Die Spannung zwischen Politik und Kunst

Die Camerata Musica Reno ist bald zum zweiten Mal zu erleben.
Er spielt die Posaune, studiert Dirigieren an der Universität für Musik und darstellende Kunst Wien – und er ist der Gründer und musikalische Leiter des jungen Kammerorchesters Camerata Musica Reno. Die Rede ist von dem 24-jährigen gebürtigen Bregenzer Tobias Grabher, dessen Ensemble mit einem Programm zu Igor Strawinsky im Theater Kosmos erfolgreich Premiere feierte. Am Freitag und Samstag gibt es im Bregenzer Theater das zweite Konzert zu erleben: Der deutsche Komponist Richard Strauss (1864 bis 1949) wird dabei auf zwei Ebenen beleuchtet, nämlich einerseits musikalisch, andererseits zeitgeschichtlich, wie der junge Musiker in einem Gespräch erklärte. Zu dem Anlass wurde die Besetzung im Vergleich zum Debüt des Orchesters ordentlich erweitert.
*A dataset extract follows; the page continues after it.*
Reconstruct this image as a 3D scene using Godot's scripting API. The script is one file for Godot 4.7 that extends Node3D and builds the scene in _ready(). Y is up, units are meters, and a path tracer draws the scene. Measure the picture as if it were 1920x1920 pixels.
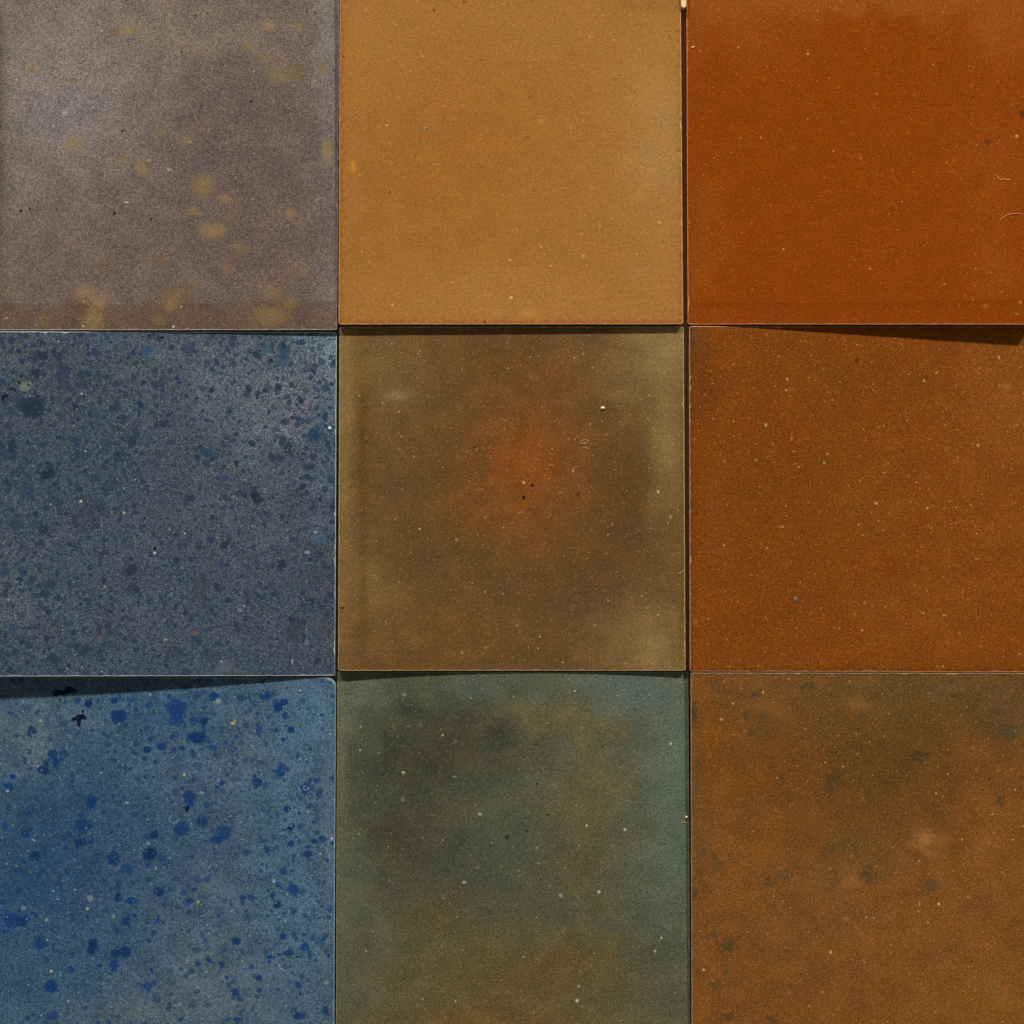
extends Node3D
# Nine hand made ceramic sample tiles laid three by three on a dark board, seen from straight above,
# lit by two low gallery lamps. x runs right, z runs down the picture, y is up. 1 px of the 1920 px photograph = U metres.

const U := 0.000234
const EYE := 1.15            # camera height above the reference plane of the tile faces
const FACE := 0.0062         # height of the reference plane above the board
const TEX := 800
const LOW := 96
const SPAN := 676.0          # photograph pixels covered by one tile texture

var tiles: Array = []
var done: Array = []


func _ready():
	# ---- camera
	var cam := Camera3D.new()
	cam.name = "camera"
	cam.near = 0.05
	cam.far = 20.0
	cam.fov = rad_to_deg(2.0 * atan(960.0 * U / EYE))
	add_child(cam)
	cam.position = Vector3(0, FACE + EYE, 0)
	cam.rotation = Vector3(-PI / 2, 0, 0)
	cam.current = true
	# ---- dim room light and exposure
	var e := Environment.new()
	e.background_mode = Environment.BG_COLOR
	e.background_color = Color(0.185, 0.18, 0.17).linear_to_srgb()
	e.tonemap_mode = Environment.TONE_MAPPER_LINEAR
	e.tonemap_exposure = 1.0
	e.sdfgi_enabled = true
	e.ssao_enabled = true
	e.ssil_enabled = true
	var we := WorldEnvironment.new()
	we.name = "surroundings"
	we.environment = e
	add_child(we)
	# ---- two gallery lamps, low beyond the top edge of the picture: one to the right, one to the left
	lamp("gallery_lamp", Vector3(1.25, 1.0, -2.0), 9.0, 92.0)
	lamp("gallery_lamp", Vector3(-0.8, 1.0, -2.0), 9.0, 65.0)

	build_board()
	define_tiles()
	done.resize(tiles.size())
	var job = WorkerThreadPool.add_group_task(paint, tiles.size())
	WorkerThreadPool.wait_for_group_task_completion(job)
	for i in tiles.size():
		build_tile(i)
	build_spacer()
	build_fibres()


func lamp(called: String, towards: Vector3, far_away: float, energy: float):
	var l := SpotLight3D.new()
	l.name = called
	add_child(l, true)
	l.position = towards.normalized() * far_away
	l.look_at_from_position(l.position, Vector3(0, FACE, 0), Vector3.UP)
	l.spot_angle = 8.0
	l.spot_range = 20.0
	l.spot_attenuation = 2.0
	l.light_color = Color(1.0, 0.99, 0.965)
	l.light_energy = energy
	l.light_size = 0.2
	l.shadow_enabled = true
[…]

Insgesamt 37 junge Musiker aus der Region sind beteiligt, darunter einige renommierte Vertreter der jungen Vorarlberger Klassik-Szene, wie Johanna Bilgeri, Konzertmeister David Kessler, sowie Marcel Üstün, Fridolin Schöbi, Laurah Maddalena Kasemann und Laura Moosbrugger.
Reichhaltige Farbpalette
Die stilistische Breite von Strauss’ Schaffen zeichnet sich laut Grabher im musikalischen Programm ab, das vom Frühwerk der Serenade für 13 Blasinstrumente, op. 7 – der Komponist war bei dieser Kreation erst 17 Jahre alt –, über die Orchestersuite aus dem Bühnenwerk „Der Bürger als Edelmann“, op. 60, bis hin zum Capriccio-Streichsextett op. 85, reicht. Allein der Auszug aus „Der Bürger als Edelmann“ bediene mit den vielen unterschiedlichen Instrumentenkombinationen eine reichhaltige Farbpalette, meint der Dirigent. Dabei handle es sich um jenen Suitensatz, in dem Strauss über zehn Minuten hinweg eine Speisekarte vertonte.
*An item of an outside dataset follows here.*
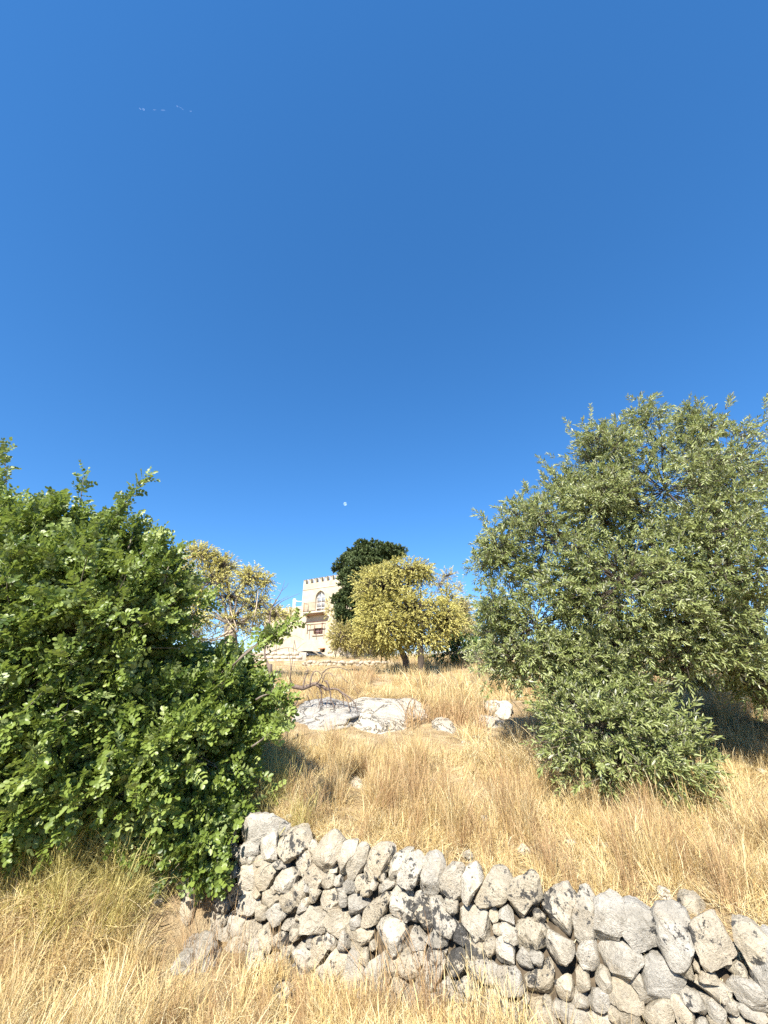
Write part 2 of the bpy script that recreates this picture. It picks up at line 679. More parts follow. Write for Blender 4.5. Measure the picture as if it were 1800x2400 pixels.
# ------------------------------------------------------------------ stones
def stone_mesh(c, U, Vv, N, poly, depth, sub, seed, fwd=.0, flatp=.27):
    """rounded stone filling a 2D polygon (in U,V about the centre c), `depth` half thick along N"""
    v, f = ICO[sub]
    v = v.copy()
    r_ = np.random.default_rng(seed)
    ang = np.arctan2(v[:, 1], v[:, 0])
    K = 72
    th = np.arange(K) * 2 * np.pi / K
    P = np.asarray(poly, float)
    Q = np.roll(P, -1, 0)
    rad = np.full(K, 9.0)
    for a, b_ in zip(P, Q):
        e = b_ - a
        den = np.cos(th) * e[1] - np.sin(th) * e[0]
        tt = (a[0] * e[1] - a[1] * e[0]) / np.where(abs(den) < 1e-9, 1e-9, den)
        ss = (a[0] * np.sin(th) - a[1] * np.cos(th)) / np.where(abs(den) < 1e-9, 1e-9, den)
        ok = (tt > 0) & (ss >= -.01) & (ss <= 1.01)
        rad = np.where(ok, np.minimum(rad, tt), rad)
    rad = np.where(rad > 8, np.median(rad), rad)
    for _ in range(0):
        rad = .25 * np.roll(rad, 1) + .5 * rad + .25 * np.roll(rad, -1)
    rr = np.interp(ang, np.concatenate([th - 2 * np.pi, th]), np.concatenate([rad, rad]))
    rho = np.hypot(v[:, 0], v[:, 1])
    size = rad.mean()
    ro2 = rho ** flatp
    dz = np.sign(v[:, 2]) * np.abs(v[:, 2]) ** .75
    q = np.stack([np.cos(ang) * rr * ro2, np.sin(ang) * rr * ro2, dz * depth], -1)
    # chipped faces
    for _ in range(14):
        d = norm(r_.normal(0, 1, 3) + np.array([0, 0, .55]))
        h = (q / np.array([size, size, depth])) @ d
        lim = h.max() * r_.uniform(.60, .90)
        over = np.clip(h - lim, 0, None)
        q = q - (over * .97)[:, None] * d * np.array([size, size, depth])
    q = q + norm(q) * (size * (.11 * fbm(q / size * 1.5 + seed * 3.1, 3) + .055 * np.abs(vnoise(q / size * 3.7 + seed)) + .035 * vnoise(q / size * 8 + seed))[:, None])
    q[:, 2] += fwd
    w = c + q[:, :1] * U + q[:, 1:2] * Vv + q[:, 2:3] * N
    me = mesh_np('stone', w, [f], True)
    me.set_sharp_from_angle(angle=R(27))
    return me


U3 = np.array([WD[0], WD[1], 0.0])
BAT = .13
N3 = norm(np.array([WN[0], WN[1], BAT]))
V3 = np.cross(N3, U3)
if V3[2] < 0:
    V3 = -V3
PW = np.array([PW0[0], PW0[1], EYE[2] - 1.5])


def towall(px, py):
    r = ray(px, py)
    t = ((PW - EYE) @ N3) / (r @ N3)
    q = EYE + r * t - PW
    return np.array([q @ U3, q @ V3])


CROPS = [((500, 1900), [
    [(150, 250), (250, 50), (450, 60), (560, 150), (520, 220), (380, 290), (220, 310)],
    [(540, 250), (620, 180), (720, 140), (815, 240), (760, 350), (640, 430), (550, 400)],
    [(870, 400), (920, 280), (1000, 190), (1110, 190), (1130, 250), (1060, 420), (970, 520), (900, 460)],
    [(1060, 480), (1060, 350), (1120, 270), (1230, 290), (1220, 370), (1130, 570), (1080, 560)],
    [(1145, 600), (1150, 520), (1240, 330), (1300, 290), (1375, 320), (1320, 420), (1180, 620)],
    [(1290, 570), (1320, 430), (1400, 310), (1500, 320), (1570, 400), (1460, 530), (1370, 600), (1300, 595)],
    [(215, 300), (330, 270), (410, 320), (350, 380), (230, 370)],
    [(420, 270), (520, 210), (540, 330), (530, 440), (440, 450)],
    [(340, 400), (430, 390), (500, 440), (400, 470)],
    [(500, 440), (640, 440), (700, 470), (560, 500)],
    [(360, 520), (460, 450), (540, 560), (480, 670), (360, 680)],
    [(500, 600), (540, 540), (660, 510), (720, 600), (680, 690), (560, 700)],
    [(200, 480), (320, 470), (360, 560), (340, 680), (240, 660)],
    [(800, 540), (880, 470), (950, 520), (900, 650), (830, 640)],
    [(910, 630), (960, 540), (1040, 560), (1040, 630), (940, 700)],
    [(830, 780), (840, 670), (920, 680), (900, 770)],
    [(920, 830), (950, 720), (1060, 690), (1080, 840), (1000, 860)],
    [(1110, 660), (1150, 610), (1220, 630), (1200, 710), (1120, 720)],
    [(1210, 600), (1290, 560), (1300, 650), (1250, 690)],
    [(1130, 870), (1160, 740), (1260, 700), (1330, 780), (1290, 880), (1200, 900)],
    [(1290, 890), (1480, 720), (1550, 760), (1380, 1000), (1260, 1000)],
    [(1160, 970), (1240, 920), (1260, 1010), (1170, 1020)],
    [(1370, 680), (1480, 610), (1560, 640), (1460, 720), (1400, 740)],
    [(1370, 1080), (1480, 950), (1659, 970), (1700, 1150), (1600, 1280), (1480, 1250)],
    [(740, 970), (760, 880), (830, 850), (940, 900), (1000, 1000), (900, 1090), (760, 1060)],
    [(850, 840), (950, 860), (1110, 890), (1150, 960), (1090, 1080), (1000, 1020), (940, 900)],
    [(380, 760), (470, 700), (540, 740), (520, 830), (440, 830)],
    [(560, 720), (640, 690), (720, 790), (680, 880), (600, 840)],
    [(440, 920), (490, 850), (560, 820), (600, 900), (540, 980), (480, 1010)],
    [(600, 960), (680, 940), (720, 1000), (660, 1050), (590, 1020)],
    [(500, 1150), (550, 1070), (640, 1060), (660, 1130), (560, 1210)],
    [(1150, 1020), (1300, 1020), (1380, 1080), (1330, 1180), (1200, 1130)],
    [(720, 820), (760, 790), (830, 830), (740, 880)],
    [(360, 850), (440, 830), (440, 930), (380, 940)]]),
    ((900, 1980), [
        [(5, 240), (60, 130), (140, 80), (230, 80), (170, 200), (140, 310), (80, 350), (10, 360)],
        [(135, 330), (150, 160), (260, 80), (320, 110), (310, 300), (240, 410), (190, 410)],
        [(310, 400), (310, 240), (370, 100), (450, 90), (510, 200), (480, 300), (480, 420), (410, 470), (350, 460)],
        [(490, 460), (510, 280), (560, 140), (660, 130), (690, 180), (650, 330), (640, 500), (560, 480)],
        [(660, 500), (650, 330), (670, 230), (790, 170), (870, 220), (830, 330), (740, 480), (720, 530)],
        [(730, 520), (830, 350), (900, 240), (1000, 220), (1060, 290), (1070, 430), (1050, 530), (900, 590), (760, 545)],
        [(1070, 340), (1130, 290), (1240, 250), (1360, 310), (1340, 490), (1240, 640), (1170, 660), (1090, 480)],
        [(1350, 500), (1380, 430), (1480, 360), (1570, 390), (1640, 490), (1620, 650), (1580, 780), (1480, 780), (1400, 640)],
        [(250, 440), (310, 420), (360, 480), (340, 530), (260, 530)],
        [(20, 590), (110, 370), (200, 390), (235, 470), (225, 630), (100, 650)],
        [(250, 560), (330, 520), (420, 570), (400, 740), (310, 700)],
        [(410, 500), (470, 490), (620, 720), (610, 770), (520, 770), (440, 690)],
        [(620, 620), (700, 550), (850, 560), (930, 700), (920, 810), (800, 820), (700, 740)],
        [(980, 600), (1060, 550), (1130, 630), (1110, 680), (1000, 640)],
        [(1000, 660), (1120, 690), (1150, 880), (1050, 800)],
        [(350, 840), (430, 740), (590, 820), (540, 880), (390, 870)],
        [(700, 830), (850, 850), (850, 990), (730, 1020)],
        [(520, 1080), (560, 960), (670, 900), (720, 1020), (690, 1120), (600, 1130)],
        [(350, 930), (460, 920), (540, 940), (470, 1130), (410, 1230), (340, 1080)],
        [(1170, 700), (1240, 660), (1350, 700), (1400, 840), (1300, 940), (1180, 880)],
        [(1355, 690), (1380, 670), (1420, 740), (1400, 820)],
        [(1420, 840), (1440, 760), (1600, 830), (1640, 1000), (1500, 1040), (1410, 940)],
        [(720, 1040), (850, 1000), (980, 1060), (940, 1180), (760, 1150)],
        [(960, 1090), (1150, 1060), (1180, 1250), (1100, 1330), (960, 1200)],
        [(1190, 1200), (1400, 1040), (1470, 1180), (1380, 1330), (1250, 1330)],
        [(1490, 1150), (1600, 1110), (1640, 1200), (1620, 1330), (1520, 1300)],
        [(450, 1270), (530, 1190), (700, 1180), (860, 1260), (850, 1350), (500, 1380)],
        [(860, 840), (940, 820), (960, 930), (880, 960)]]),
    ((1350, 2050), [
        [(-50, 480), (-10, 300), (30, 160), (90, 150), (150, 270), (160, 540), (60, 590), (-40, 600)],
        [(165, 540), (165, 250), (290, 180), (400, 240), (420, 340), (380, 500), (330, 560), (220, 590)],
        [(390, 480), (430, 330), (450, 220), (560, 190), (640, 290), (660, 450), (740, 700), (650, 720), (540, 680), (490, 600)],
        [(680, 360), (710, 280), (850, 290), (960, 360), (990, 600), (960, 730), (910, 795), (820, 750), (710, 560)],
        [(980, 380), (1080, 340), (1240, 380), (1330, 480), (1380, 660), (1290, 760), (1220, 880), (1080, 830), (1040, 700)],
        [(1370, 490), (1430, 430), (1530, 460), (1750, 650), (1800, 900), (1650, 980), (1550, 900), (1420, 700)],
        [(0, 620), (130, 590), (210, 640), (180, 820), (30, 770)],
        [(215, 640), (300, 590), (440, 600), (540, 680), (575, 800), (560, 890), (450, 905), (300, 880), (220, 790)],
        [(570, 740), (650, 715), (760, 760), (860, 800), (920, 900), (850, 1050), (700, 1090), (620, 1030), (590, 900)],
        [(10, 800), (90, 830), (110, 970), (30, 1000)],
        [(170, 850), (210, 800), (330, 900), (310, 1000), (270, 1050), (180, 940)],
        [(310, 960), (330, 900), (440, 910), (540, 1040), (560, 1170), (440, 1170), (320, 1160)],
        [(455, 910), (570, 900), (590, 1010), (690, 1090), (580, 1180), (550, 1030)],
        [(100, 1130), (160, 1000), (290, 1040), (300, 1160), (230, 1180)],
        [(540, 1280), (620, 1190), (740, 1080), (820, 1110), (830, 1220), (800, 1300), (560, 1320)],
        [(830, 1080), (880, 1060), (1060, 1300), (900, 1320)],
        [(910, 1050), (960, 1000), (1040, 1020), (1120, 1210), (1040, 1200)],
        [(1075, 1100), (1130, 1040), (1290, 1120), (1340, 1220), (1300, 1320), (1200, 1260)],
        [(1040, 960), (1080, 900), (1220, 930), (1410, 1080), (1360, 1100), (1220, 1090)],
        [(1070, 880), (1130, 830), (1220, 860), (1220, 930), (1080, 910)],
        [(1290, 850), (1400, 900), (1660, 1000), (1700, 1150), (1500, 1150), (1320, 960)],
        [(1300, 810), (1400, 740), (1530, 940), (1440, 910)],
        [(1420, 1150), (1540, 1150), (1680, 1230), (1660, 1280), (1500, 1260)],
        [(1280, 1110), (1400, 1120), (1410, 1200), (1330, 1220)],
        [(910, 830), (970, 720), (1010, 900), (960, 950)],
        [(1000, 780), (1060, 770), (1080, 840), (1030, 870)]])]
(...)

Die zweite Ebene dieses Abends will mit dem Briefwechsel zwischen Strauss und dem Schriftsteller Stefan Zweig die umstrittene Haltung, beziehungsweise das Verhalten des Komponisten gegenüber dem Nationalsozialismus beleuchten – es lesen die Theaterleiter Hubert Dragaschnig und Augustin Jagg. Einerseits zeigt sich die die jeweilige Beziehung der beiden Protagonisten zum NS-Regime sehr unterschiedlich: Zweig emigrierte aus seiner Heimat Österreich, Strauss und sein Werk wiederum wurden zuerst von den Nationalsozialisten vereinnahmt, er avancierte sogar zum „Reichsmusikkammer-Präsidenten“. Die beiden kamen etwa zusammen, als sie die gemeinsame Oper „Die schweigsame Frau“ erarbeiteten, 1935 gab es auch ein Treffen in Bregenz im damaligen „Hotel Montfort“. Nach der Uraufführung wurde Strauss der Rücktritt von seiner Funktion nahegelegt.
Positive Resonanz
Was in diesem Programm mitschwinge, sei die Frage nach der Spannung zwischen dem Werk und dem politischen Wirken eines Künstlers, so Grabher.
Der Dirigent sei jedenfalls „überwältigt“ von der positiven Resonanz nach dem ersten Konzert des Kammerorchesters, wie er sagt – mit dem Partner Theater Kosmos werde schon für das nächste Jahr geplant.
„Richard Strauss – Bürger als Edelmann?“ Fr., 9., sowie Sa., 10. Juli, jeweils um 19 Uhr im Theater Kosmos, Bregenz. www.theaterkosmos.at.